New Creation Conversations

New Creation Conversations Episode 047 - Dr. Felicia Wu Song on How Our "Restless Devices" Shape our Loves and Imagination, and How to Live Faithfully in a Technologically Saturated Age

January 26, 2022 Scott Daniels Season 1 Episode 47
New Creation Conversations
New Creation Conversations Episode 047 - Dr. Felicia Wu Song on How Our "Restless Devices" Shape our Loves and Imagination, and How to Live Faithfully in a Technologically Saturated Age
Show Notes

Welcome to episode forty-seven of New Creation Conversations. In today’s conversation I am honored to be joined by Dr. Felicia Wu Song, Professor of Sociology at Westmont College, and the author of the brand new, and very important book, Restless Devices: Recovering Personhood, Presence, and Place in the Digital Age (published by IVP Academic). Dr. Song is a cultural sociologist who studies the place of digital technologies in contemporary life. Felicia is an alum of Yale University. She has a Master’s Degree from Northwestern University and a Ph.D. in Sociology from the University of Virginia (where she had the privilege of studying with James Davison Hunter). Her research is oriented around the rapidly evolving digital technology industry and how the adoption of social media and digital devices fundamentally alters the landscapes of family, community, and organizational life.

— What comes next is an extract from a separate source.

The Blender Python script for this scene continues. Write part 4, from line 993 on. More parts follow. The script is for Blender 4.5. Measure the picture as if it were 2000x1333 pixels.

 Our conversation centers around the new book: Restless Devices. In her book, Dr. Song explores how our contemporary digital habits shape our loves and our imaginations of what it means to be human. This book brings sociology and theology together, arguing that both are needed for understanding how to live wisely in a digitally saturated society. During this recent season of disruption, I have been deeply thankful for many aspects of our technological age and the unique ways it can connect people. For example, I’m thankful through new technologies to get to bring these weekly conversations to you. However, as Dr. Song and I will discuss, I also share deep concerns about what these technologies are doing to me – and to us. Media forms are not neutral. As Marshall McLuhan famously observed, “The medium is the message.” So, what are our technologies doing to us? How can we use and control them without feeling used and controlled by them? Those are the kinds of questions Felicia helps us wrestle with.